Be the one who makes a difference
You have the power to help someone transform their career and their life. It’s easy. Just join the University of Phoenix Alumni Association Mentor Program, and you can share your professional experiences with an up-and-coming student or alumni. We’ll help you find the perfect fit for you and your mentee. Here’s how to make the connection.

  1. Determine your available time. Mentors can commit to a one-time conversation, weekly contact or monthly meetings.
  2. Choose your preferred method of communication with your mentee. You can meet face-to-face, communicate via email or speak on the telephone.

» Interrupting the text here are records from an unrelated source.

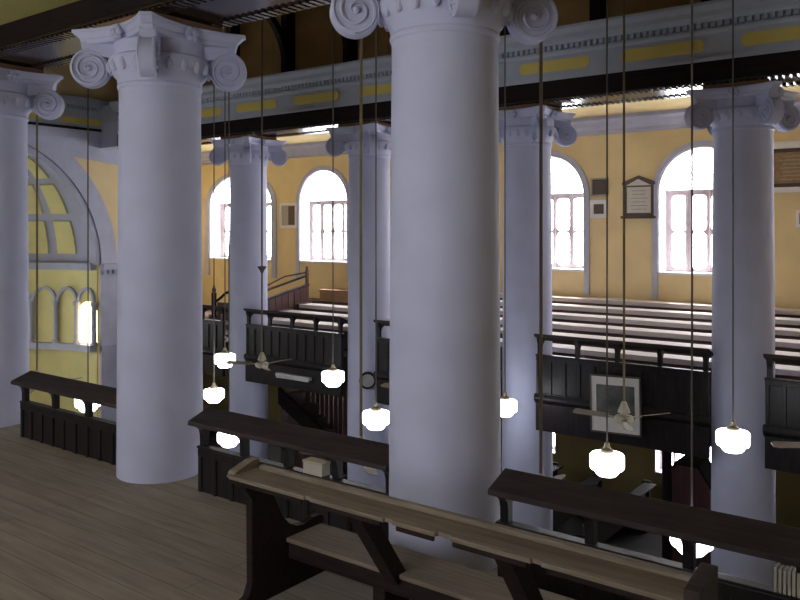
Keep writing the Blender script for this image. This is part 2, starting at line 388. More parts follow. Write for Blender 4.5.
# arcade of colonnettes and round arches on the apse wall
def band(th0, th1, z0, z1, r0, r1, m=4):
    b = MB(); vs = []
    for i in range(m + 1):
        th = th0 + (th1 - th0) * i / m
        vs += [ap(th, r0, z0), ap(th, r0, z1), ap(th, r1, z1), ap(th, r1, z0)]
    fs = [(4 * i + a, 4 * i + (a + 1) % 4, 4 * i + 4 + (a + 1) % 4, 4 * i + 4 + a) for i in range(m) for a in range(4)]
    return b.add(vs, fs + [(0, 1, 2, 3), (4 * m, 4 * m + 1, 4 * m + 2, 4 * m + 3)])
band(R(0.5), R(179.5), CZ - 0.14, CZ + 0.03, RA - 0.16, RA, 60).build('apse_cornice', 'plaster', AP, smooth=False)
band(R(0.5), R(179.5), -0.66, -0.50, RA - 0.18, RA, 60).build('apse_ledge', 'plaster', AP, smooth=False)
step = 12.6
for k in range(14):
    a = 0.6 + step * k
    c = ap(R(a), RA - 0.06, 0)
    MB().lathe([(0.085, -0.5), (0.085, -0.44), (0.06, -0.42), (0.055, 0.42), (0.085, 0.46), (0.085, 0.54)], c, 14).build('colonnette', 'plaster', AP)
    if k < 13:
        pts = []
        b = MB(); vs = []
        n = 10; mid = R(a + step / 2); hw = R(step / 2)
        for i in range(n + 1):
            q = pi * i / n
            for rr in (1.0, 0.80):
                th = mid - hw * rr * cos(q); z = 0.54 + 0.36 * rr * sin(q)
                vs += [ap(th, RA - 0.07, z), ap(th, RA, z)]
        fs = []
        for i in range(n):
            o = 4 * i; p = o + 4
            fs += [(o, p, p + 2, o + 2), (o, o + 1, p + 1, p), (o + 2, p + 2, p + 3, o + 3)]
        b.add(vs, fs).build('arch_moulding', 'plaster', AP, smooth=False)
# aisle end wall and right end wall
tag(MB().box(XA - 0.3, XA, 11.9, YW + 0.5, GROUND, 4.9).build('wall_aisle', 'yellow'), kind='structure')
tag(MB().box(XA, XL - 0.0, 11.9, 12.0, GROUND, 4.9).build('wall_corner', 'yellow'), kind='structure')
tag(MB().box(XR, XR + 0.3, YB - 0.5, YW + 0.5, GROUND, 7.3).build('wall_right', 'yellow'), kind='structure')

# ------------------------------------------------------------------ ceilings, beams and entablature
tag(MB().box(XA, XR, 11.45, YW + 0.4, 4.62, 4.75).build('ceiling_far_gallery', 'ceil'), kind='structure')
tag(MB().box(XL, XR, YB - 0.4, 4.6, 4.50, 4.63).build('ceiling_near_gallery', 'ceil_olive'), kind='structure')
tag(MB().box(XL, XR, 4.1, 12.1, 7.1, 7.25).build('ceiling', 'roofboard'), kind='structure')
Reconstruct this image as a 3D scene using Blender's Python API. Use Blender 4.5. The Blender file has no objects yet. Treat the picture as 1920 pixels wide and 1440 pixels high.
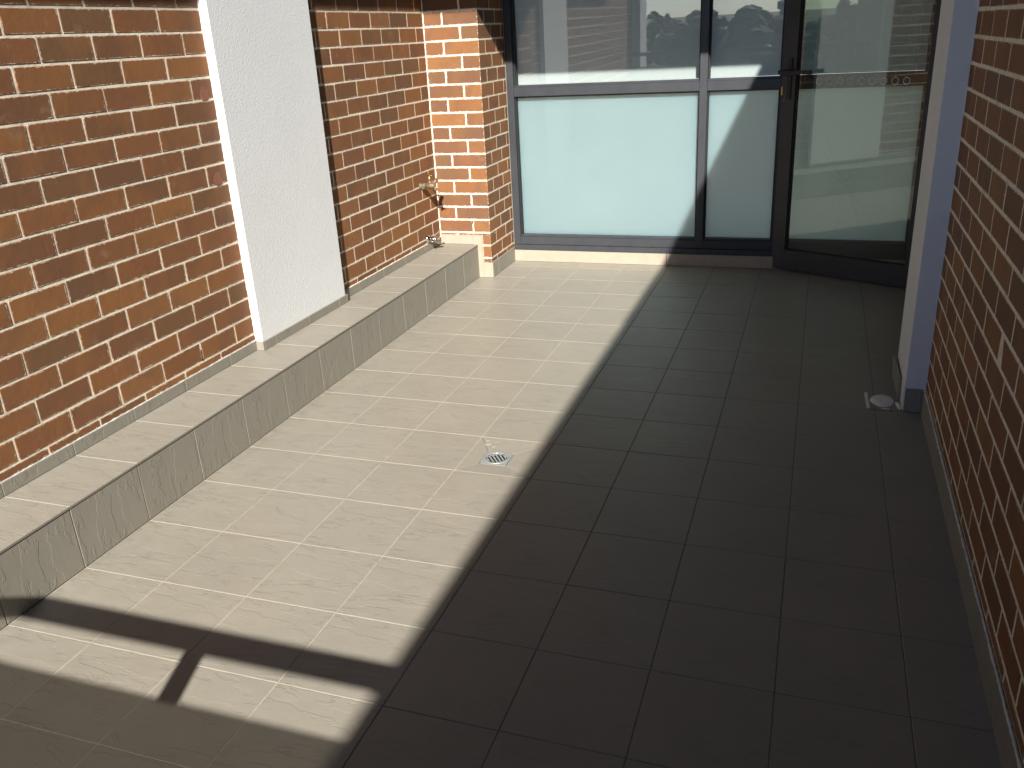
import bpy, bmesh, math, random
from mathutils import Vector, Matrix
R = random.Random(11)
S = 0.305                                   # one floor tile plus joint, metres
RY = 0.991                                  # tile pitch along the balcony, in units of S
scene = bpy.context.scene
COL = scene.collection

# ------------------------------------------------------------------ camera
yaw, pit, rol = math.radians(-19.942), math.radians(21.897), math.radians(-3.168)
fw = Vector((math.sin(yaw)*math.cos(pit), math.cos(yaw)*math.cos(pit), -math.sin(pit)))
rt = Vector((math.cos(yaw), -math.sin(yaw), 0)); up = rt.cross(fw)
rt2 = rt*math.cos(rol) + up*math.sin(rol); up2 = -rt*math.sin(rol) + up*math.cos(rol)
cd = bpy.data.cameras.new('camera'); cam = bpy.data.objects.new('camera', cd); COL.objects.link(cam)
m = Matrix((rt2, up2, -fw)).transposed().to_4x4()
m.translation = Vector((7.015, -5.808, 4.982))*S
cam.matrix_world = m
cd.sensor_width = 36; cd.lens = 1619.8/1920*36; cd.clip_end = 3000; cd.clip_start = 0.02
scene.camera = cam

# ------------------------------------------------------------------ light
sun_to = Vector((0.457, -1.486, 1.0)).normalized()      # towards the sun
elev = math.asin(sun_to.z); azim = math.atan2(sun_to.x, sun_to.y)
w = bpy.data.worlds.new('World'); scene.world = w; w.use_nodes = True
nt = w.node_tree; bg = nt.nodes['Background']
sk = nt.nodes.new('ShaderNodeTexSky'); sk.sky_type = 'NISHITA'; sk.sun_disc = False
sk.sun_elevation = elev; sk.sun_rotation = azim; sk.air_density = 0.7; sk.dust_density = 0.1; sk.ozone_density = 4.0
nt.links.new(sk.outputs[0], bg.inputs[0]); bg.inputs[1].default_value = 0.085
sl = bpy.data.lights.new('sun', 'SUN'); sl.energy = 5.0; sl.angle = math.radians(0.55); sl.color = (1, .945, .855)
so = bpy.data.objects.new('sun', sl); COL.objects.link(so)
so.rotation_euler = sun_to.to_track_quat('Z', 'Y').to_euler(); so.location = (3, -6, 9)
scene.view_settings.view_transform = 'Standard'; scene.view_settings.look = 'None'
scene.view_settings.exposure = 1.04; scene.view_settings.gamma = 1
scene.view_settings.use_curve_mapping = False

# ------------------------------------------------------------------ material helpers
class N:
    def __init__(s, name):
        s.m = bpy.data.materials.new(name); s.m.use_nodes = True; s.t = s.m.node_tree
        s.p = s.t.nodes['Principled BSDF']; s.out = s.t.nodes['Material Output']
    def n(s, typ, **kw):
        x = s.t.nodes.new('ShaderNode'+typ)
        for k, v in kw.items(): setattr(x, k, v)
        return x
    def l(s, a, b): s.t.links.new(a, b)
    def put(s, sock, v):
        if hasattr(v, 'is_output'): s.l(v, sock)
        elif v is not None: sock.default_value = v
    def math(s, op, a, b=None, c=None, clamp=False):
        x = s.n('Math', operation=op, use_clamp=clamp)
        for i, v in enumerate((a, b, c)):
            if v is not None: s.put(x.inputs[i], v)
        return x.outputs[0]
    def noise(s, vec, scale, detail=3, rough=.55, dist=0, w=None):
        x = s.n('TexNoise'); 
        if w is not None: x.noise_dimensions = '4D'; s.put(x.inputs['W'], w)
        s.l(vec, x.inputs['Vector']); x.inputs['Scale'].default_value = scale
        x.inputs['Detail'].default_value = detail; x.inputs['Roughness'].default_value = rough
        x.inputs['Distortion'].default_value = dist
        return x.outputs['Fac']
    def mapr(s, v, a, b, c=0, d=1):
        x = s.n('MapRange'); s.l(v, x.inputs[0])
        for i, q in enumerate((a, b, c, d)): x.inputs[i+1].default_value = q
        return x.outputs[0]
    def mix(s, f, a, b, mode='MIX'):
        x = s.n('Mix', data_type='RGBA', blend_type=mode)
        s.put(x.inputs[0], f); s.put(x.inputs[6], a); s.put(x.inputs[7], b)
        return x.outputs[2]
    def scalev(s, vec, v):
        x = s.n('VectorMath', operation='MULTIPLY'); s.l(vec, x.inputs[0]); x.inputs[1].default_value = v
        return x.outputs[0]
    def bump(s, h, strength=.5, dist=.002, prev=None):
        x = s.n('Bump'); x.inputs['Strength'].default_value = strength; x.inputs['Distance'].default_value = dist
        s.l(h, x.inputs['Height'])
        if prev is not None: s.l(prev, x.inputs['Normal'])
        return x.outputs[0]
    def ramp(s, f, stops, interp='LINEAR'):
        x = s.n('ValToRGB'); cr = x.color_ramp; cr.interpolation = interp
        while len(cr.elements) < len(stops): cr.elements.new(.5)
        for e, (p, c) in zip(cr.elements, stops): e.position = p; e.color = (*c, 1)
        s.l(f, x.inputs[0]); return x.outputs[0]
def c4(*c): return (*c, 1)

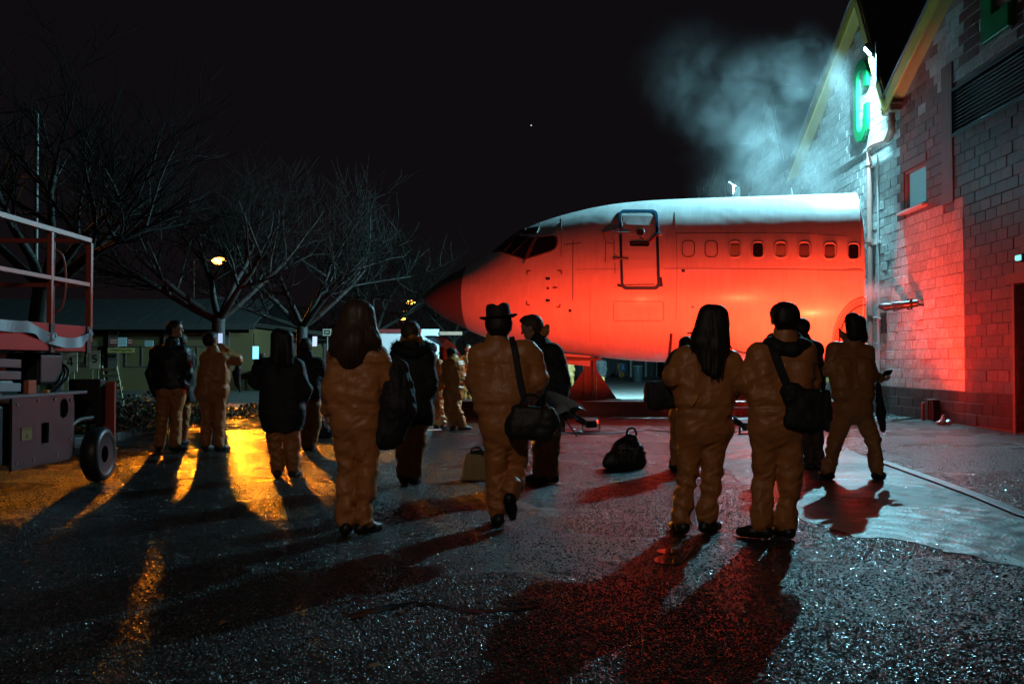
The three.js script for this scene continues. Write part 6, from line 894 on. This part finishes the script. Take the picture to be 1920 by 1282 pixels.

  3. Complete the online mentor interest form. It only takes a few minutes to fill out this brief form that provides the Alumni Association with the information they need to match you with the right student for your experience.
  4. Wait for your student or alumni match. Matches are made based on areas of expertise and specific needs. The number of students and alumni requesting a mentor varies at any given time, so it may take several weeks before you are paired with a match.
  5. Review your mentoring toolkit. You will receive this after you are matched with a student. This toolkit provides tips on how to get to know your mentee, how to develop a personalized mentoring agreement and how to set and formalize your mentoring goals.
  6. Enjoy the opportunity to lend a helping hand to someone at such an exciting time in their lives.